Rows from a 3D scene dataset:
►

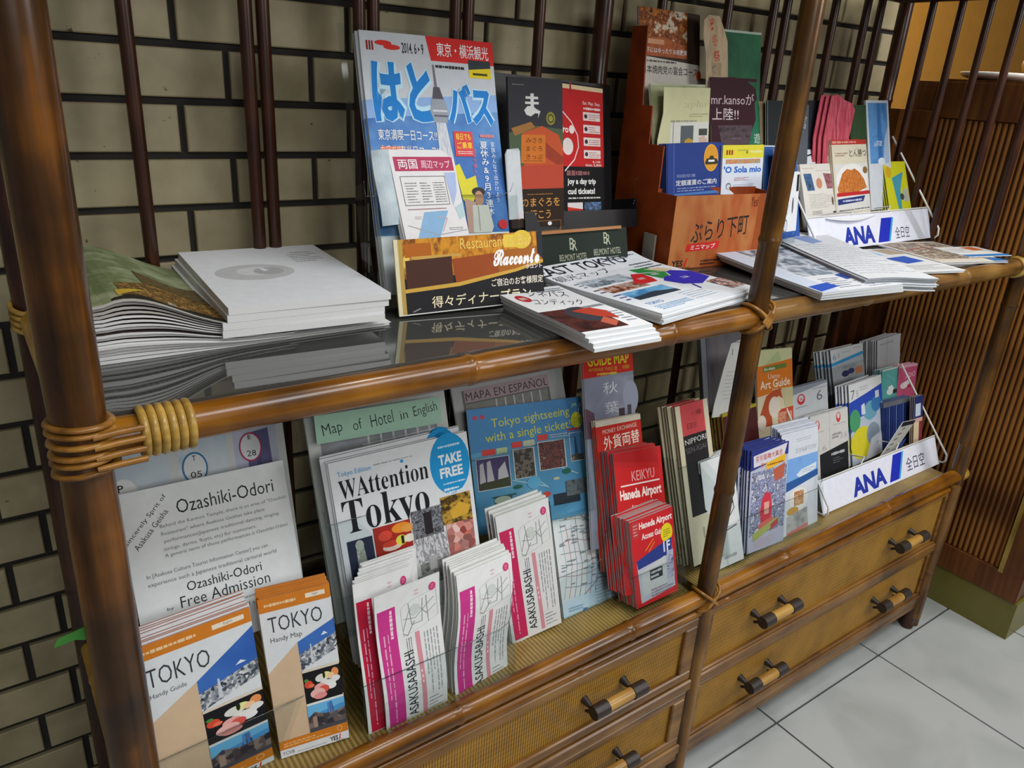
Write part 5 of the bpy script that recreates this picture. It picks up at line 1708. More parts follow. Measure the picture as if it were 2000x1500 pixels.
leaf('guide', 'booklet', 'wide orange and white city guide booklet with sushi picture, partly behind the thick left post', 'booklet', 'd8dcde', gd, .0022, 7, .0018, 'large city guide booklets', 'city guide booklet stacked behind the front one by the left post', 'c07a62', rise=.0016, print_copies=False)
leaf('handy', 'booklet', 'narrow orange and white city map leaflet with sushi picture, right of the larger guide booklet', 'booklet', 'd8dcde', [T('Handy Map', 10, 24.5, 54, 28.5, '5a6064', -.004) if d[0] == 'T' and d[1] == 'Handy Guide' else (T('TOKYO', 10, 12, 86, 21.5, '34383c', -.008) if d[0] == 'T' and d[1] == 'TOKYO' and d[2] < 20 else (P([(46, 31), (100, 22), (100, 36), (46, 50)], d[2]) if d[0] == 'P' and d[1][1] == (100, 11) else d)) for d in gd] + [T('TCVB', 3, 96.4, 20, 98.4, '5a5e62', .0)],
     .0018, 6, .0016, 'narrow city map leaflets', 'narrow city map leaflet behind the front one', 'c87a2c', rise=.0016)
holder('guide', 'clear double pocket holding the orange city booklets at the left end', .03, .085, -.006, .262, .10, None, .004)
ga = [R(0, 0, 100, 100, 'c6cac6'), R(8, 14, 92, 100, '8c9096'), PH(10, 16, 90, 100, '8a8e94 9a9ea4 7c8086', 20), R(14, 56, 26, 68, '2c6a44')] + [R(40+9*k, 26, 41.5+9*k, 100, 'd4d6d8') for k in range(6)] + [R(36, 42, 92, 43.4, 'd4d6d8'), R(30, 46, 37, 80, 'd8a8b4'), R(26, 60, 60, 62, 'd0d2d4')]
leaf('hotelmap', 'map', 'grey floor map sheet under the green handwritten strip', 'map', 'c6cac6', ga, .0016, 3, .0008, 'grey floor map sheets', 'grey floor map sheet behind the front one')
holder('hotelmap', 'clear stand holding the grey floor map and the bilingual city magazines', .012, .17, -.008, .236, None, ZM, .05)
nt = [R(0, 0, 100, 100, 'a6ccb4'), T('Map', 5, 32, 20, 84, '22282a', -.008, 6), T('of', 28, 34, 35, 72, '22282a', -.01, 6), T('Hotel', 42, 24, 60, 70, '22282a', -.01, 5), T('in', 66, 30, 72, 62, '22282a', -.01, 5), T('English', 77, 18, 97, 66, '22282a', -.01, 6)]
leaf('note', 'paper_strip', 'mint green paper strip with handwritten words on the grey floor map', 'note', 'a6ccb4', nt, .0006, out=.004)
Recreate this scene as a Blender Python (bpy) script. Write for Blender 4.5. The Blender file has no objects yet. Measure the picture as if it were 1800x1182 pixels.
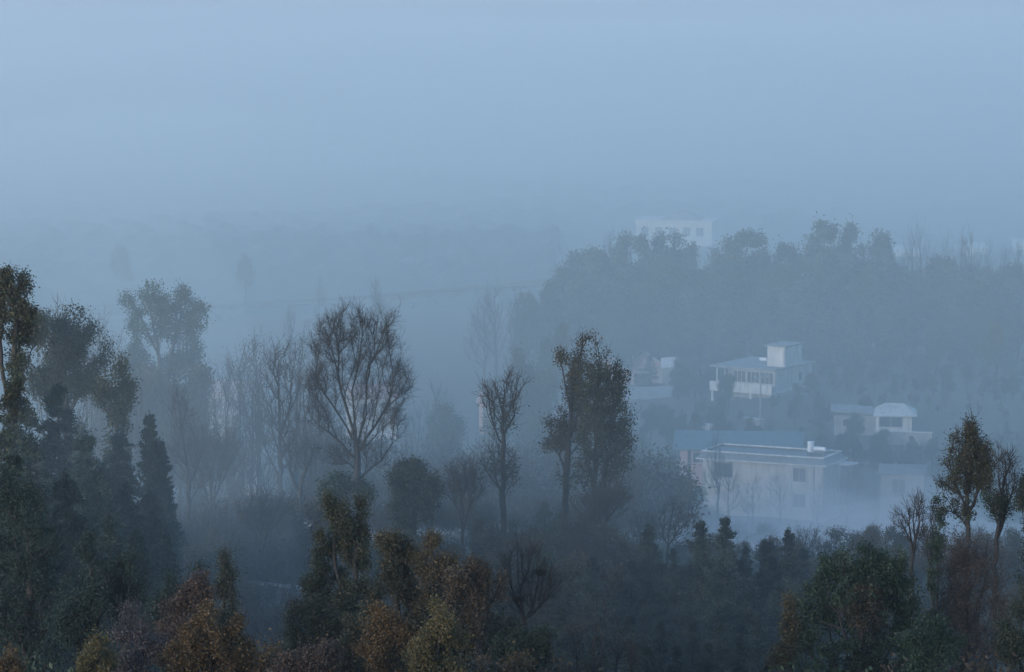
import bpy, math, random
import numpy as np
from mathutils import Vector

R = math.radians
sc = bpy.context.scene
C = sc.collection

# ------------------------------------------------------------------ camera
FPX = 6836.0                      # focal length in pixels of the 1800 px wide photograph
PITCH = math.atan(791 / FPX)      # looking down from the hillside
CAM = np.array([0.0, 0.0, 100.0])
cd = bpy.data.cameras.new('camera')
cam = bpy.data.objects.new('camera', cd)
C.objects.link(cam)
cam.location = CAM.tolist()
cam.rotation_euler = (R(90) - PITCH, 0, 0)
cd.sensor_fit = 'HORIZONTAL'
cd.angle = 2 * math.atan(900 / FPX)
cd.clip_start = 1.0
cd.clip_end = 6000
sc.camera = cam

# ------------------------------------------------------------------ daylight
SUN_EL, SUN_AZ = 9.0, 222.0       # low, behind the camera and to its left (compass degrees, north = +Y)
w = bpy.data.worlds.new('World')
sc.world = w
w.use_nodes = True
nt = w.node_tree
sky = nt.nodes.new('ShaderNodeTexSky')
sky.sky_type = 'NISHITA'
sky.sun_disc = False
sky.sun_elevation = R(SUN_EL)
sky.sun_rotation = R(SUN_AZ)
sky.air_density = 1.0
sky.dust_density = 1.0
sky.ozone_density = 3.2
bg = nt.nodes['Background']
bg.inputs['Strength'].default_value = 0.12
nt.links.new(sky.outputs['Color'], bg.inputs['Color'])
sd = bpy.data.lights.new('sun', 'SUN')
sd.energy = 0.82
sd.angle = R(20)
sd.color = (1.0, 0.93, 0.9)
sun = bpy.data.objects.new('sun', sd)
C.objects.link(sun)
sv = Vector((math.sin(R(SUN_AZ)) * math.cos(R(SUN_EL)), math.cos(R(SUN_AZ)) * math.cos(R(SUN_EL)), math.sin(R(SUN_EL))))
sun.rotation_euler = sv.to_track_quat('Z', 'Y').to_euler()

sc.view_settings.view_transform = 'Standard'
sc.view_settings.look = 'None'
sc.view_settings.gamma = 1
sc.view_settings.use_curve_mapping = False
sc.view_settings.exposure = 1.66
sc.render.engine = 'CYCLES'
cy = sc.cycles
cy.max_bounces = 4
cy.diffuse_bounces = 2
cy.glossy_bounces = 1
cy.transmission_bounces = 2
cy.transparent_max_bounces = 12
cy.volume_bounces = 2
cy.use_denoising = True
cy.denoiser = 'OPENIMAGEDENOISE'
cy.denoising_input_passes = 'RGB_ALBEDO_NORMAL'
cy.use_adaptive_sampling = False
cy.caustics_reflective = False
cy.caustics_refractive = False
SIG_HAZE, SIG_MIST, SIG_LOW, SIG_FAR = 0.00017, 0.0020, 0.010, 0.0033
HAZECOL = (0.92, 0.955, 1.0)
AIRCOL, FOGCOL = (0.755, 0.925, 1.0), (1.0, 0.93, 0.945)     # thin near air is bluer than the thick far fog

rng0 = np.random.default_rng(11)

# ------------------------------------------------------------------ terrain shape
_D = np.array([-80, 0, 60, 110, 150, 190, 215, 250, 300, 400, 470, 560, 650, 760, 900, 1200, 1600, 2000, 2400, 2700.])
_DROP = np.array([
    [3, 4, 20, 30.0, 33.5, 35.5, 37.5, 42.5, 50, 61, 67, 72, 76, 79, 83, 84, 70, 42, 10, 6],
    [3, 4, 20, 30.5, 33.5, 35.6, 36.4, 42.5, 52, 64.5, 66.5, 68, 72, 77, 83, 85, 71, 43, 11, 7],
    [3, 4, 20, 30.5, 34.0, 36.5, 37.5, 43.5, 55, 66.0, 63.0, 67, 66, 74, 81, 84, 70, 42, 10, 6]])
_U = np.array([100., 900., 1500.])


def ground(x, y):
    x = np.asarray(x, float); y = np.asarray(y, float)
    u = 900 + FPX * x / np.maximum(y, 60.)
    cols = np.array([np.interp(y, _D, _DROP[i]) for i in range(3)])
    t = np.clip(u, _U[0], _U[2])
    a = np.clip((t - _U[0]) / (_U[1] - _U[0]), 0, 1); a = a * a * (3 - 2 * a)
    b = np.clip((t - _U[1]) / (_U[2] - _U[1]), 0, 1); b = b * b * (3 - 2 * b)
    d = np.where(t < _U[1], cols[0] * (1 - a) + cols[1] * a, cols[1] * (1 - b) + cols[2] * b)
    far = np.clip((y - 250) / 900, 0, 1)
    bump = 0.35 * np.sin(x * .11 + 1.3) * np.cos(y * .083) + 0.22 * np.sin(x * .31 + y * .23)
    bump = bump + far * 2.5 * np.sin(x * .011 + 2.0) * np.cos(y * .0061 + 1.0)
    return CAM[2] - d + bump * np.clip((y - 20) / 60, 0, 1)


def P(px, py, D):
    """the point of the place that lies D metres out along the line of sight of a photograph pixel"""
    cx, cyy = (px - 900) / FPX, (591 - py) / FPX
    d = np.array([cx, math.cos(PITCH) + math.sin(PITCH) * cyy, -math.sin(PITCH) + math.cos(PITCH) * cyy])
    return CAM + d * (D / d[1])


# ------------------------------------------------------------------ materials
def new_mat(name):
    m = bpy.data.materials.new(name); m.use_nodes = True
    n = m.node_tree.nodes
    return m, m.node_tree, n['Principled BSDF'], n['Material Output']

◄
►

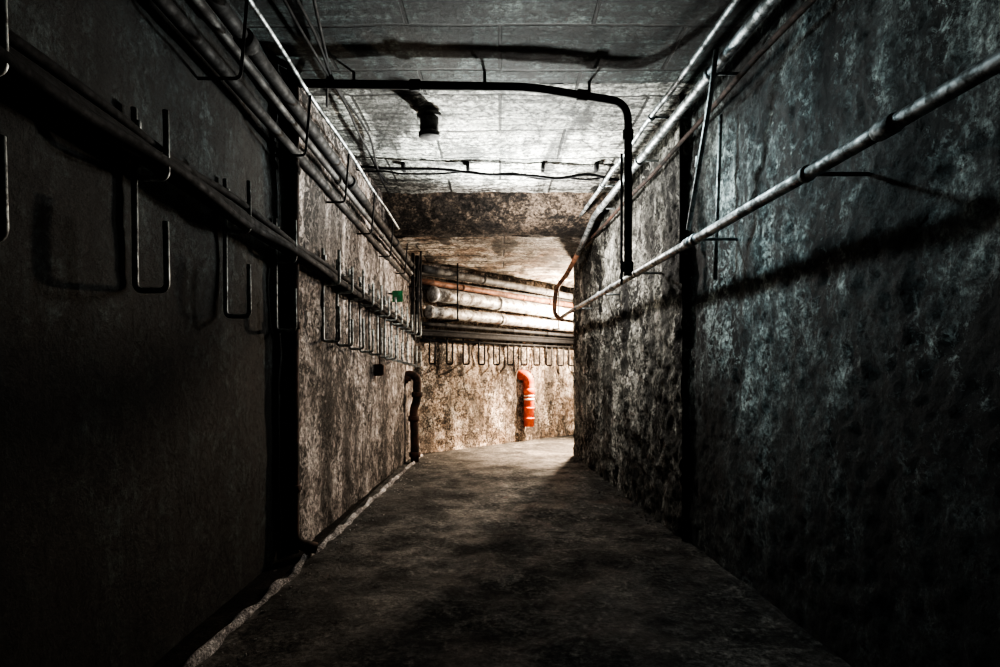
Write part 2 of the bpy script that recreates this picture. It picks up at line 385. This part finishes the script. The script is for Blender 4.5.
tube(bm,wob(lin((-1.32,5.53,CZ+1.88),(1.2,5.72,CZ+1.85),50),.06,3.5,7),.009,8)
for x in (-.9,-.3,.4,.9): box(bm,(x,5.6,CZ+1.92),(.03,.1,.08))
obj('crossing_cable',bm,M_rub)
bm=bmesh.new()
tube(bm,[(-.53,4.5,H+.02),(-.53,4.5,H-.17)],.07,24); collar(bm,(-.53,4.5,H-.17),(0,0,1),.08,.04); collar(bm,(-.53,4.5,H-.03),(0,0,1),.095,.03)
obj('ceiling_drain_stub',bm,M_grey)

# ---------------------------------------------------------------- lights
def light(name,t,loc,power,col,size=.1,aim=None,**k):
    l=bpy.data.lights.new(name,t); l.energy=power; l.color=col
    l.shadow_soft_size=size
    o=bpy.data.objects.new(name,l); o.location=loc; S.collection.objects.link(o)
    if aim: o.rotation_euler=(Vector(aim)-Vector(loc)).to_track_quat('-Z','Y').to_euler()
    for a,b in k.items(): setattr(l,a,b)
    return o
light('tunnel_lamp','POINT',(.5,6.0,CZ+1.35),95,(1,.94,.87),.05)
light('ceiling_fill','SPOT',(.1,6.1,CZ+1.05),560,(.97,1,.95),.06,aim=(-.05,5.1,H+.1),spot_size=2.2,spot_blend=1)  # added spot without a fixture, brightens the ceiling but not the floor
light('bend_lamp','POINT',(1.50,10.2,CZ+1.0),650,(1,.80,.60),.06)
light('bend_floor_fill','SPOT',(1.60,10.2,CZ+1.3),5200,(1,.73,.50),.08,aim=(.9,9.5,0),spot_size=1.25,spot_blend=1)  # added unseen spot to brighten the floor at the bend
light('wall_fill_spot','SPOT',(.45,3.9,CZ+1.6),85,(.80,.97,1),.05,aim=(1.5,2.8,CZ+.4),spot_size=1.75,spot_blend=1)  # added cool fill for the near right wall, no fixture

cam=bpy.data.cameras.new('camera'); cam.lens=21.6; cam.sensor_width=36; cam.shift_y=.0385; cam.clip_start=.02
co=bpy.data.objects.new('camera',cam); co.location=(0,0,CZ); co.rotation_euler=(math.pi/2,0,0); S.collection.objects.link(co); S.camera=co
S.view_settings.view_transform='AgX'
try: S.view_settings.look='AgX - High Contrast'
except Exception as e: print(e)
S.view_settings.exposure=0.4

◄

Problem to solve: Copy each line of the listing that contains the string "recreates".

Correct output:
Write part 5 of the bpy script that recreates this picture. It picks up at line 1708. More parts follow. Measure the picture as if it were 2000x1500 pixels.
Write part 2 of the bpy script that recreates this picture. It picks up at line 385. This part finishes the script. The script is for Blender 4.5.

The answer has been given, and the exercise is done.